Task details:
Repeat exactly the lines from the start of the material below up to and including the "SC.cycles.sample_clamp_indirect = 4.0" line.

Information supplied:
'''
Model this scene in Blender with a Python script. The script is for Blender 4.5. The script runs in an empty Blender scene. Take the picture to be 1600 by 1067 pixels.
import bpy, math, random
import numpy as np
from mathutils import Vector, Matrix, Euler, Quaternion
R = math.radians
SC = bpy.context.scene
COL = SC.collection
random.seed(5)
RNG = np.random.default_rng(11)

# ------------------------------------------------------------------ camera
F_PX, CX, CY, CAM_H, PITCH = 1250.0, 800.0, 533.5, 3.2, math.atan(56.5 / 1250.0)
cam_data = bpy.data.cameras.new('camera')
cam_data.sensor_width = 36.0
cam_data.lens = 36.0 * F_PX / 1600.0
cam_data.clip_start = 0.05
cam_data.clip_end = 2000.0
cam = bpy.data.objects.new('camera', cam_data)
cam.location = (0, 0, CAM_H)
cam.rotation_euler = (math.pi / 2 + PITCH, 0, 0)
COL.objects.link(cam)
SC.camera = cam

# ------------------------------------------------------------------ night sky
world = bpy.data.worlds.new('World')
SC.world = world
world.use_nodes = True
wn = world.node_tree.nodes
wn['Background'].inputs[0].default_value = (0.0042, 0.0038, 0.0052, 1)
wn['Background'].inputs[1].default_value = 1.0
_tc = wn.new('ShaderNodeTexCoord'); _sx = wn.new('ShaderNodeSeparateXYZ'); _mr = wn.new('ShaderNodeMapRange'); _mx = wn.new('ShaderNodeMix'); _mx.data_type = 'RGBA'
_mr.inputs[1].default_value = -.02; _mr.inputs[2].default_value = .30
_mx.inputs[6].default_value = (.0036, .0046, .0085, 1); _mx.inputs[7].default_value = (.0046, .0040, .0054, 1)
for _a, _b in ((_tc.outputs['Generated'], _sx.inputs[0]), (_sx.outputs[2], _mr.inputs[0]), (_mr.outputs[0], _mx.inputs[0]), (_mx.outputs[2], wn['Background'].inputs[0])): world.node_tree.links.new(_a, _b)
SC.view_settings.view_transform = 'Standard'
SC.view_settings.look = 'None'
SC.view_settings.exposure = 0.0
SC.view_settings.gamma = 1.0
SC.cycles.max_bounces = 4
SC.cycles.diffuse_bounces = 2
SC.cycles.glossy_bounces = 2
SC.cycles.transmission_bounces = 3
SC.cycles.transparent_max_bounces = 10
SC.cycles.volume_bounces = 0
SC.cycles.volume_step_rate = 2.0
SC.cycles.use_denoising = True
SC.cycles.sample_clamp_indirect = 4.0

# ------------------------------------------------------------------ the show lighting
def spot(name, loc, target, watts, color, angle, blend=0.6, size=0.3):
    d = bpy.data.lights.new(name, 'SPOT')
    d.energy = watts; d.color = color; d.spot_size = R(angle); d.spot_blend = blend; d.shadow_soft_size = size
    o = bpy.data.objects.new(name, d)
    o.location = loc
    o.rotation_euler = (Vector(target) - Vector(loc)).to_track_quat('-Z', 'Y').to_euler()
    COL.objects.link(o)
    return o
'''
Solution for this problem:
Model this scene in Blender with a Python script. The script is for Blender 4.5. The script runs in an empty Blender scene. Take the picture to be 1600 by 1067 pixels.
import bpy, math, random
import numpy as np
from mathutils import Vector, Matrix, Euler, Quaternion
R = math.radians
SC = bpy.context.scene
COL = SC.collection
random.seed(5)
RNG = np.random.default_rng(11)

# ------------------------------------------------------------------ camera
F_PX, CX, CY, CAM_H, PITCH = 1250.0, 800.0, 533.5, 3.2, math.atan(56.5 / 1250.0)
cam_data = bpy.data.cameras.new('camera')
cam_data.sensor_width = 36.0
cam_data.lens = 36.0 * F_PX / 1600.0
cam_data.clip_start = 0.05
cam_data.clip_end = 2000.0
cam = bpy.data.objects.new('camera', cam_data)
cam.location = (0, 0, CAM_H)
cam.rotation_euler = (math.pi / 2 + PITCH, 0, 0)
COL.objects.link(cam)
SC.camera = cam

# ------------------------------------------------------------------ night sky
world = bpy.data.worlds.new('World')
SC.world = world
world.use_nodes = True
wn = world.node_tree.nodes
wn['Background'].inputs[0].default_value = (0.0042, 0.0038, 0.0052, 1)
wn['Background'].inputs[1].default_value = 1.0
_tc = wn.new('ShaderNodeTexCoord'); _sx = wn.new('ShaderNodeSeparateXYZ'); _mr = wn.new('ShaderNodeMapRange'); _mx = wn.new('ShaderNodeMix'); _mx.data_type = 'RGBA'
_mr.inputs[1].default_value = -.02; _mr.inputs[2].default_value = .30
_mx.inputs[6].default_value = (.0036, .0046, .0085, 1); _mx.inputs[7].default_value = (.0046, .0040, .0054, 1)
for _a, _b in ((_tc.outputs['Generated'], _sx.inputs[0]), (_sx.outputs[2], _mr.inputs[0]), (_mr.outputs[0], _mx.inputs[0]), (_mx.outputs[2], wn['Background'].inputs[0])): world.node_tree.links.new(_a, _b)
SC.view_settings.view_transform = 'Standard'
SC.view_settings.look = 'None'
SC.view_settings.exposure = 0.0
SC.view_settings.gamma = 1.0
SC.cycles.max_bounces = 4
SC.cycles.diffuse_bounces = 2
SC.cycles.glossy_bounces = 2
SC.cycles.transmission_bounces = 3
SC.cycles.transparent_max_bounces = 10
SC.cycles.volume_bounces = 0
SC.cycles.volume_step_rate = 2.0
SC.cycles.use_denoising = True
SC.cycles.sample_clamp_indirect = 4.0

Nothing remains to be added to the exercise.